The ZD3 feeds my ZP3 through both XLR and RCA, creating a sort of "hybrid op-rolled" preamp setup. This allows me to switch between op-amps on the fly—rolling the XLR path while keeping the RCA stock, and then vice versa. In my experience, op-amps seem to have a much greater impact in preamps than they do in power amps.
While I do believe in measurements and agree that distortions below -70dB are generally inaudible in a vacuum, I don't believe a single-tone waveform can compete with the complex signal-splitting job our brains perform. You cannot ignore the fact that while a single 2kHz tone may look identical on two different graphs, actual music will show slight variations. Specifically, how a component handles the timing and integration of harmonics under load is where the real differences lie.
The core of the debate is that we are often looking at the wrong domains. A SINAD figure derived from a constant 1 kHz sine wave tells us about baseline quality, but almost nothing about how a component reacts to the complex, non-periodic signals of music. Here is why the standard FFT might be missing the mark:
The Failure of Static FFT with Transients (Settling Time) Standard FFT measurements are steady-state. Music is a succession of impulses. An op-amp with a narrow Phase Margin or a sub-optimal feedback loop exhibits "ringing" and overshoot following a steep transient. You won't see this on a static FFT because the error is in the time domain and often ultrasonic. In a Null Test, these op-amps reveal a distinct spike in the residual signal at every transient, affecting timing precision and soundstage focus—elements to which our hearing is extremely sensitive via the Precedence (Haas) Effect.
Thermal Tail (Thermal Memory) Transistors on the silicon die change temperature with every current spike, modifying bias and gain-factors in real-time. An Audio Precision sweep is too slow to capture this; by the time the sweep registers, the chip has reached thermal equilibrium. This results in signal-dependent modulation perceived as a lack of micro-dynamics—a dynamic non-linearity that static THD measurements simply mask.

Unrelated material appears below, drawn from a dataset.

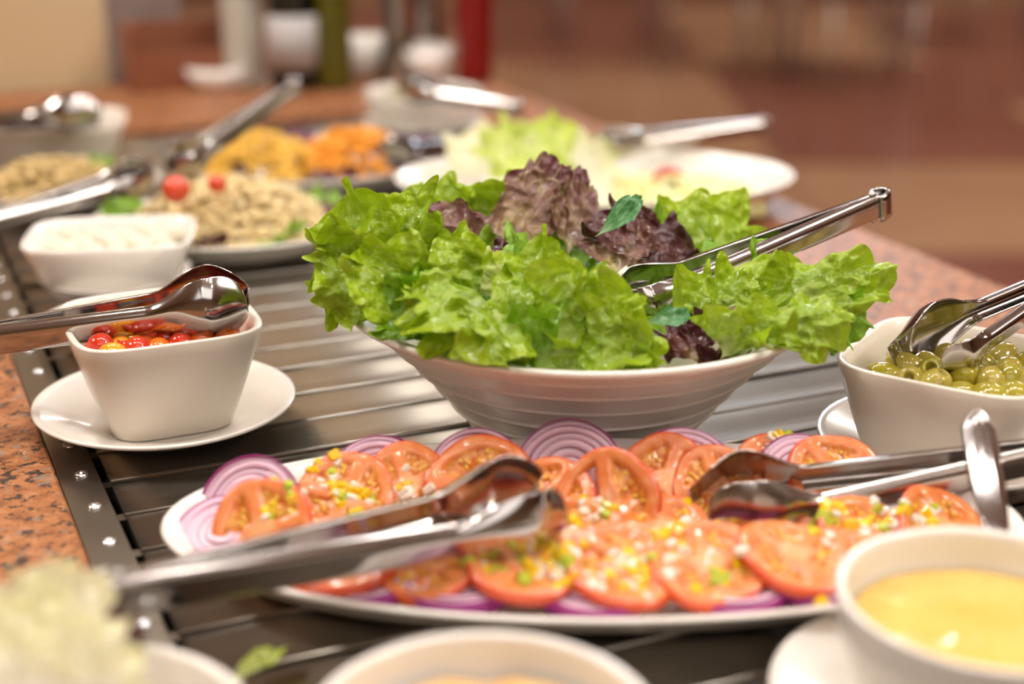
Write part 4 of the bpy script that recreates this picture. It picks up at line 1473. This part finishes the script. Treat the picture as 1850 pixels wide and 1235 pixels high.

RFI/EMI Rectification and Input-Stage Behavior Op-amp input stages (JFET vs. Bipolar) react differently to high-frequency interference from DAC clocks and switching power supplies. Some op-amps "rectify" or demodulate this ultrasonic garbage into the audible band. This doesn't appear as a distinct peak on an FFT but rather as a subtle elevation of the noise floor during playback, impacting the "black background" and perceived depth.
IMD in the Ultrasonic Domain and Load Interaction Standard analysis stops at 20 kHz, but DACs produce significant artifacts above that. An op-amp with a lower Slew Rate or higher high-frequency distortion can modulate these ultrasonic tones back into the audible range via Intermodulation Distortion (IMD). Furthermore, real-world loads (cables, traces) are capacitive and inductive, not just resistive. The stability of the feedback loop under these dynamic loads is crucial for transparency.
Low distortion is a prerequisite for good audio, but not a guarantee of transparency. Relying solely on the FFT is like looking at a still photograph of a race to conclude who has the fastest sprint. The truth lies in the time domain and dynamic stability.